Lesley Hall was fierce!

9 November 2013
Liz Ross

“Lesley was fierce!” Playwright and Melbourne Workers’ Theatre member Patricia Cornelius punched out the words in her tribute to hundreds gathered at the Northcote Town Hall on Tuesday, 29 October.

A fierce fighter for the rights of disabled people to control their own lives. A fierce fighter for women’s and gay rights. A fierce fighter for workers’ rights. Lesley, who died suddenly in late October, was all these things and more.

After studying at La Trobe University, Lesley qualified as a teacher, and then spent much of her life as one of Australia’s strongest advocates for the rights of people with disabilities. With a lifelong disability herself, she was well acquainted with discrimination.

However, growing up during the 1950s and 1960s, Lesley was inspired by workers’ struggles and the movements of oppressed peoples who organised and fought against discrimination and oppression. It was this model of organising that she brought to her work around disability rights.

When workers’ rights came under attack during the 1980s, Lesley unhesitatingly stood on the side of the workers. She was active in the Defend the BLF, Defend the Unions group set up to defend the Builders Labourers Federation as the Hawke-Keating Labor government destroyed the union.

When other unions, the Pilots, the Food Preservers and Robe River workers came under siege from government and employers, Lesley always took the workers’ side – a position not always popular in the years of the ALP-ACTU Prices and Incomes Accord.
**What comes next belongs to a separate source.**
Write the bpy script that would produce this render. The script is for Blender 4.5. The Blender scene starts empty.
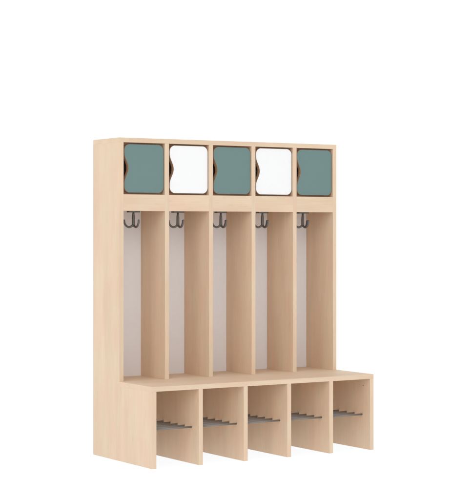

But for Lesley, workers’ rights were more important than popularity.

The tributes, led by PiO the poet, also remembered Lesley as the good, though strongly argumentative, friend to many and Lesley the champion of theatre and the arts – both for workers and people with disabilities.

During one of its most creative periods, Lesley was director of the Melbourne Workers Theatre, where she met and worked with Patricia Cornelius.

Later she went on to work with the Darebin Council to bring greater involvement of people with disabilities in the various festivals and productions in the area, showcasing for the first time some standout and challenging performances.

One of Lesley’s most public protests was at the 1981 Miss Australia Quest finals. She and others from the Women With Disabilities Collective managed to get into the hall where the contest was being held. Quite how they smuggled in the placards they raised as they stormed the stage, protesting both the sexist images of women and the continued stigmatisation of people with disabilities promoted by these “beauty” quests, has never been revealed.

Beauty quests – fundraisers for charitable institutions that were anything but “charitable” for people with disabilities – were often the targets of Lesley’s campaigning.

Her searing critique of such contests, based on her own experiences growing up female and with a disability, was firmly based in an understanding of a society based on inequality. “Attitudes towards disability are not formed accidentally. They are the obvious outcome of a society that values competition between people”, she wrote.

Lesley demanded that society change, and she devoted her life to trying to bring about that change. Our best tribute to her is to carry on that fight – until we win!